This is about what you would expect from the academic establishment.

In July, Anne Mangen of Stravanger University in Norway published, along with her research team, a study of people reading a fictional story from a paperback book and from a kindle.  Her results were that the group using paperback books remembered less about sequence of plot than the people using Kindles.  She performed a similar experiment last year with 10th graders who read from an iPad and from a .pdf document.  The .pdf readers scored higher on a test.

Manger was at least a true scholar in offering conclusions by saying the studies "suggest" that paper or the imitation of paper, in the study using .pdf documents, help people perform better on tests and provide a better mental framework for remembering sequence in particular.
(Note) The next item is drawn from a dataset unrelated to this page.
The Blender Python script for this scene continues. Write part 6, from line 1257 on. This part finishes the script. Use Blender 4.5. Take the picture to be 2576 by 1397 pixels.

This is an attempt to try to reverse what is happening in reality.  Manger acknowledges that other studies show a tremendous decline in the number of people reading books.  She is trying to stem the tide of this trend.

It's not going to happen!

Here's reality.  The new world requires interactivity.  Reality is not answering questions on a test.  It's interacting with your environment as you learn.  Disney learned this several years ago.  They launched ABCmouse.com and have young children ages 2-5 learning on an iPad all kinds of things because they interact with the tablet.  Learning is not compartmentalized, i.e. read something first, then write answers over what is read.  Children in STEM schools know this too.  Project based learning allows the brain to more lastingly learn (to form synapses along dendrites for long term organization and storage, to use technical jargon) even if the amount of time to "learn" or register understanding takes longer.  Learning is integrated into projects and interactive with the environment.

A study like Menger's also ignores what has recently occurred and what is about to occur.  The Apple watch is just the beginning of something huge.  Icons and apps on your wrist to give you real time interaction in a format handier than your cell phone, quicker than your cell phone, and with improved Siri speaking your results to you will make both books and Kindles archaic almost immediately.  The next wave of technology using 3D holographic information delivery will seal the coffins for paperbacks and Kindles alike.  After that comes artificial intelligence.  At that time, nothing resembling paperbacks will be the way to learn information or enjoy a story.


I knew the academic world would have a contingency of die-hards wanting to stem the tide to a world that is a quantum leap from the world they lived in most of their lives.




All I can say is, "Prepare your coffins."